“Vast improvements in everything relating to the structure of telegraph cables are constantly being made, and inquiry upon the subject is very active. We are becoming much more hopeful of a good time for the Atlantic company.

“Two very favorable events for telegraphy have taken place this week. First, Glass, Elliott & Co. have laid without any check or hitch, in a very perfect condition, a cable for the French government between Toulon and the island of Corsica; and, second, the same firm have completed in precisely the same state of efficiency two-thirds of a line between Malta and Alexandria for the use of the English government; as the remainder is all shallow water, the event is certain.”

After the civil war began he was often in Washington, and he was untiring in his devotion to his country, and we find him in correspondence with the Secretary of State, the Secretary of the Treasury, and with others in official positions.

June 11, 1861, he wrote to Colonel Thomas A. Scott, then Assistant Secretary of War, at Willard’s Hotel, Washington, D. C.:

“Pardon me for repeating in this letter some of the suggestions which I made to the President, yourself, and other members of the Cabinet during my late visit to Washington;

“1. The government to immediately seize all the despatches on file in the telegraph offices which have been sent from Washington, Baltimore, Wilmington, Philadelphia, New York, Hartford, Boston, and other cities within the last six months, as I feel confident they will on examination prove many persons not now suspected to have been acting as spies and traitors.

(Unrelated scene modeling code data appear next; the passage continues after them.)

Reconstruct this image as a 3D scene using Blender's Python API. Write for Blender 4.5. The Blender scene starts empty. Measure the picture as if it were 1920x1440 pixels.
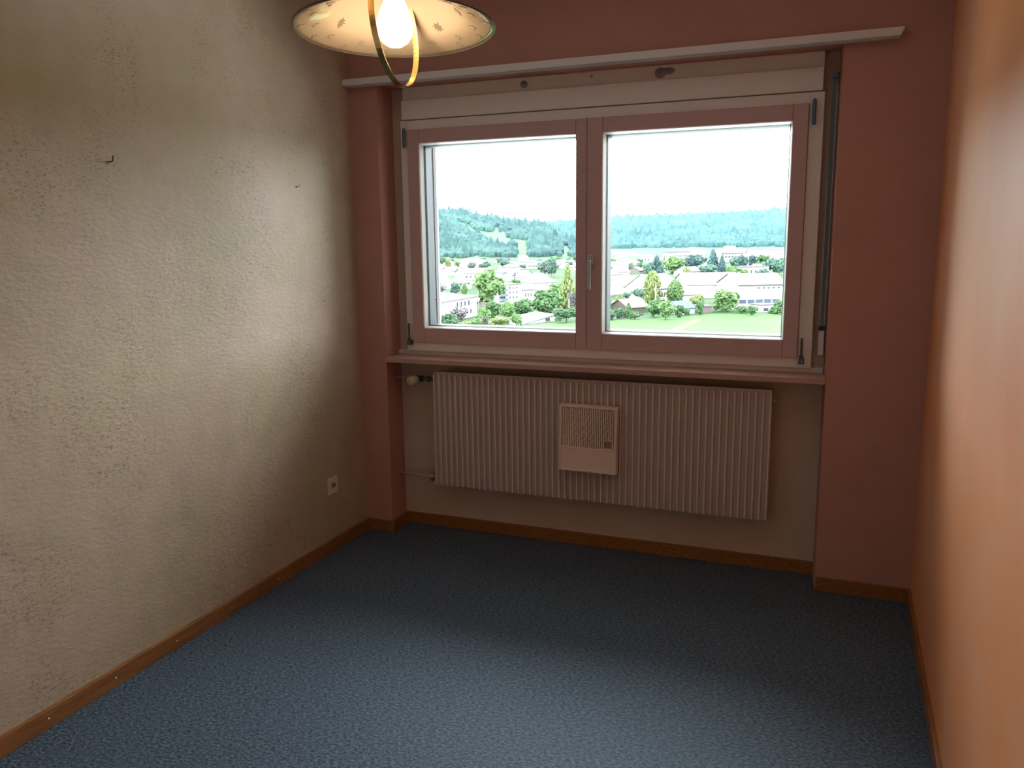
import bpy, bmesh, math, random
from mathutils import Vector, Matrix
PI = math.pi
S = bpy.context.scene
C = S.collection

# ------------------------------------------------------------------ camera
CAM_H = 1.55
cam = bpy.data.cameras.new('camera'); cam.sensor_width = 36.0
cam.lens = 1542.8 / 1920 * 36.0
cam.clip_start = 0.02; cam.clip_end = 6000
co = bpy.data.objects.new('camera', cam); C.objects.link(co)
yaw, pitch, roll = -0.3822, 0.1776, -0.0122
fw = Vector((math.sin(yaw)*math.cos(pitch), math.cos(yaw)*math.cos(pitch), -math.sin(pitch)))
rt = Vector((math.cos(yaw), -math.sin(yaw), 0)); up = rt.cross(fw)
r2 = rt*math.cos(roll) + up*math.sin(roll); u2 = -rt*math.sin(roll) + up*math.cos(roll)
M = Matrix((r2, u2, -fw)).transposed().to_4x4(); M.translation = Vector((0, 0, CAM_H))
co.matrix_world = M
S.camera = co

# ------------------------------------------------------------------ sky, sun, exposure
w = bpy.data.worlds.new('sky'); S.world = w; w.use_nodes = True
bg = w.node_tree.nodes['Background']
bg.inputs[0].default_value = (0.86, 0.94, 1.0, 1); bg.inputs[1].default_value = 16.0
sl = bpy.data.lights.new('sun', 'SUN'); sl.energy = 5.0; sl.angle = math.radians(1.0); sl.color = (1, 0.96, 0.88)
so = bpy.data.objects.new('sun', sl); C.objects.link(so)
so.rotation_euler = Vector((0.55, 0.62, -0.9)).to_track_quat('-Z', 'Y').to_euler()
pl = bpy.data.lights.new('window_daylight_portal', 'AREA'); pl.shape = 'RECTANGLE'; pl.size = 1.96; pl.size_y = 1.12
pl.cycles.is_portal = True
po = bpy.data.objects.new('window_daylight_portal', pl); C.objects.link(po)
po.location = (-1.11, 4.06, 1.545); po.rotation_euler = (math.radians(-90), 0, 0)
S.view_settings.view_transform = 'Standard'; S.view_settings.look = 'None'
S.view_settings.gamma = 1.0; S.view_settings.use_curve_mapping = False
S.view_settings.exposure = 0.0

# ------------------------------------------------------------------ materials
def mat(name, col, rough=0.6, spec=0.4, metal=0.0, noise=None, bump=None, coat=0.0, emit=None, sheen=0.0):
    """noise=(scale, colour2, lo, hi[, stretch]); bump=(scale, strength, distance)"""
    m = bpy.data.materials.new(name); m.use_nodes = True
    nt = m.node_tree; b = nt.nodes['Principled BSDF']
    b.inputs['Base Color'].default_value = (*col, 1)
    b.inputs['Roughness'].default_value = rough
    b.inputs['Specular IOR Level'].default_value = spec
    b.inputs['Metallic'].default_value = metal
    b.inputs['Coat Weight'].default_value = coat
    b.inputs['Sheen Weight'].default_value = sheen
    tc = nt.nodes.new('ShaderNodeTexCoord')
    if noise:
        mp = nt.nodes.new('ShaderNodeMapping'); nt.links.new(tc.outputs['Object'], mp.inputs[0])
        if len(noise) > 4: mp.inputs['Scale'].default_value = noise[4]
        n = nt.nodes.new('ShaderNodeTexNoise'); n.inputs['Scale'].default_value = noise[0]; n.inputs['Detail'].default_value = 6
        n.inputs['Roughness'].default_value = 0.6
        nt.links.new(mp.outputs[0], n.inputs[0])
        r = nt.nodes.new('ShaderNodeValToRGB'); r.color_ramp.elements[0].position = noise[2]; r.color_ramp.elements[1].position = noise[3]
        r.color_ramp.elements[0].color = (*col, 1); r.color_ramp.elements[1].color = (*noise[1], 1)
        nt.links.new(n.outputs[0], r.inputs[0]); nt.links.new(r.outputs[0], b.inputs['Base Color'])
    if bump:
        n2 = nt.nodes.new('ShaderNodeTexNoise'); n2.inputs['Scale'].default_value = bump[0]; n2.inputs['Detail'].default_value = 5
        nt.links.new(tc.outputs['Object'], n2.inputs[0])
        bp = nt.nodes.new('ShaderNodeBump'); bp.inputs['Strength'].default_value = bump[1]; bp.inputs['Distance'].default_value = bump[2]
        nt.links.new(n2.outputs[0], bp.inputs['Height']); nt.links.new(bp.outputs[0], b.inputs['Normal'])
    if emit:
        b.inputs['Emission Color'].default_value = (*emit[0], 1); b.inputs['Emission Strength'].default_value = emit[1]
    return m

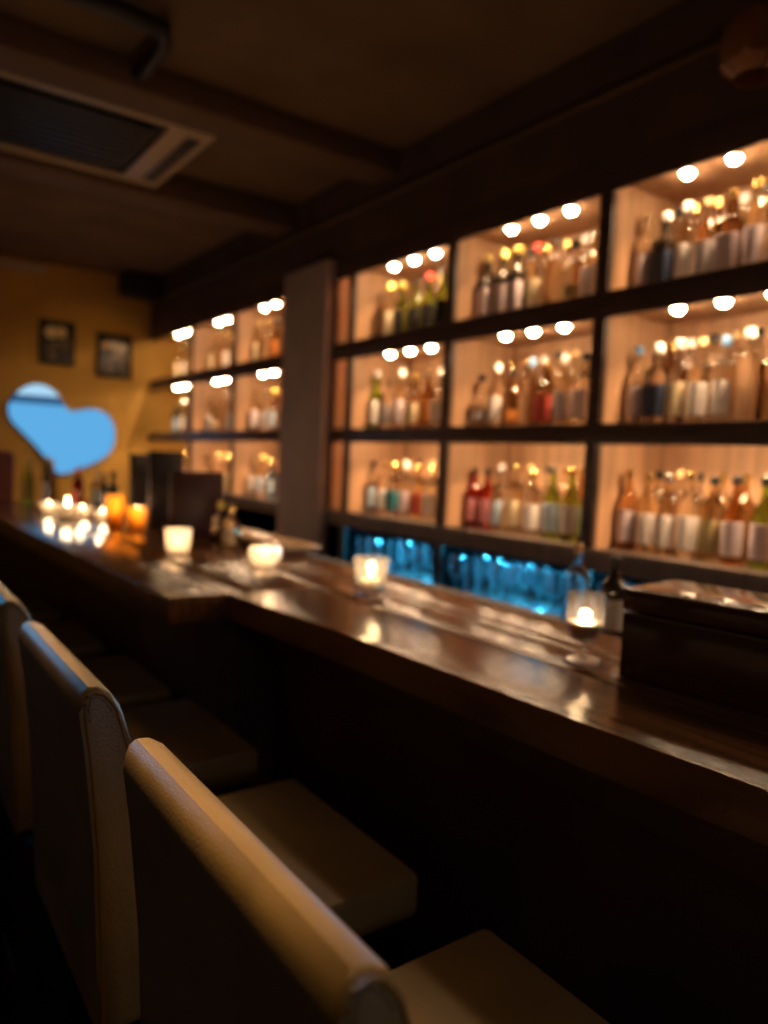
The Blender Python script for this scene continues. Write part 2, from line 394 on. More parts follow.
# side outline of the backrest: x towards the bar, z relative to the eye
BACK = [(0.258, -0.775), (0.2535, -0.66), (0.247, -0.515), (0.2355, -0.395), (0.2295, -0.350), (0.2270, -0.331), (0.2275, -0.318), (0.2315, -0.307), (0.239, -0.3015),
        (0.252, -0.3025), (0.266, -0.311), (0.279, -0.331), (0.293, -0.380), (0.307, -0.450), (0.320, -0.535), (0.330, -0.640), (0.332, -0.750), (0.332, -0.775)]
def make_chair(label):
    t = thing('bar_chair', label, 'chair', (0.5, 0, 0))
    HW = 0.213; ox = 0.5
    out = [(x - ox, Z(z)) for x, z in BACK]
    bm = bmesh.new()
    prism(bm, out, 'y', -HW, HW)
    # soft rounding of the rim where side panels meet the wrap
    es = [e for e in bm.edges if abs(abs(e.verts[0].co.y) - HW) < 1e-5 and abs(e.verts[0].co.y - e.verts[1].co.y) < 1e-5]
    bmesh.ops.bevel(bm, geom=es, offset=0.007, segments=3, profile=0.5, affect='EDGES')
    br = link('backrest', bm, M_leather, t)
    for s in (-1, 1):
        bm = bmesh.new()
        rim = [(x, s * (HW - 0.0015), z) for x, z in resample(out[:-1], 60)]
        cx = sum(p[0] for p in rim) / 60; 
        nr = []
        for k, p in enumerate(rim):
            a_ = rim[max(0, k - 1)]; b_ = rim[min(59, k + 1)]
            dx, dz = b_[0] - a_[0], b_[2] - a_[2]; L_ = math.hypot(dx, dz)
            nr.append((p[0] + dz / L_ * 0.0065, p[1], p[2] - dx / L_ * 0.0065))
        tube(bm, nr, 0.0026, 8)
        link('piping', bm, M_piping, br)
        bm = bmesh.new()
        rm = [(x, s * (HW + 0.0002), z) for x, z in resample(out[4:12], 26)]
        for k in range(1, 25):
            p = Vector(rm[k]); q = Vector(rm[k + 1]); d = (q - p)
            c0 = p + Vector((d.z, 0, -d.x)).normalized() * 0.012
            tube(bm, [c0, c0 + d * 0.55], 0.0007, 5)
        link('stitching', bm, M_stitch, br)
    # seat: box cushion with softly crowned top
    bm = bmesh.new()
    box(bm, 0.334 - ox, 0.785 - ox, -0.225, 0.225, Z(-0.778), Z(-0.700), bev=0.012)
    link('seat', bm, M_leather, t)
    bm = bmesh.new()
    box(bm, 0.29 - ox, 0.765 - ox, -0.205, 0.205, Z(-0.81), Z(-0.7785))
    link('seat_frame', bm, M_leg, t)
    for sx, sy in ((0.30, -1), (0.30, 1), (0.745, -1), (0.745, 1)):
        bm = bmesh.new()
        x = sx - ox; y = sy * 0.185; ex = -0.03 if sx < 0.5 else 0.015
        a = 0.021; b = 0.015
        v = [bm.verts.new((x + dx * a, y + dy * a, Z(-0.81))) for dx, dy in ((-1, -1), (1, -1), (1, 1), (-1, 1))]
        w = [bm.verts.new((x + ex + dx * b, y + sy * 0.01 + dy * b, 0.0)) for dx, dy in ((-1, -1), (1, -1), (1, 1), (-1, 1))]
        bm.faces.new(v); bm.faces.new(w[::-1])
        for i in range(4): bm.faces.new((v[i], w[i], w[(i + 1) % 4], v[(i + 1) % 4]))
        link('leg', bm, M_leg, t)
    link('foot_rest', B(0.745 - ox, 0.768 - ox, -0.18, 0.18, 0.22, 0.25, bev=0.003), M_leg, t)
    link('stretcher', B(0.28 - ox, 0.302 - ox, -0.18, 0.18, 0.26, 0.285, bev=0.003), M_leg, t)
    return t
chairs = [(0.5, 0.553, 0, 'tan leather bar chair with its top rail sloping across the front of view'),
          (0.5, 1.165, 0, 'tan leather bar chair with a thin blue gleam along its back edge'),
          (0.5, 1.785, 0, 'tan leather bar chair cut by the picture edge, third along the bar'),
          (0.478, 2.325, 0, 'tan leather bar chair fourth along the bar, only its seat showing'),
          (0.45, 2.93, 0, 'tan leather bar chair fifth along the bar, deep in shadow'),
          (0.43, 3.54, 0, 'tan leather bar chair sixth along the bar, by the far stretch')]
c0 = None
for i, (x, y, rz, lab) in enumerate(chairs):
    c = c0 = make_chair(lab) if c0 is None else None
    if i == 0: first = c
    if c is None: c = copy_tree(first)
    c0 = first
    c.location = (x, y, 0); c.rotation_euler = (0, 0, rz); tag(c, lab, 'chair', 'tan leather chairs along the bar')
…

“2. The government to establish as soon as possible telegraphic communication, by means of submarine cables, between some of our principal ports on the sea-board and the nearest telegraph line communicating with Washington, so that the department can almost instantly communicate with the commanding officer at any particular point desired.

“3. In each department of the government to adopt a cipher with its confidential agent at important points of the country, so that they can communicate confidentially by telegraph.

“I consider it very important that the government should have the most reliable telegraph communication with its principal forts on the Atlantic coast.

“If there is any information that I possess that would be of service to you in carrying out the wishes of the government in regard to telegraph matters it will afford me pleasure to give it.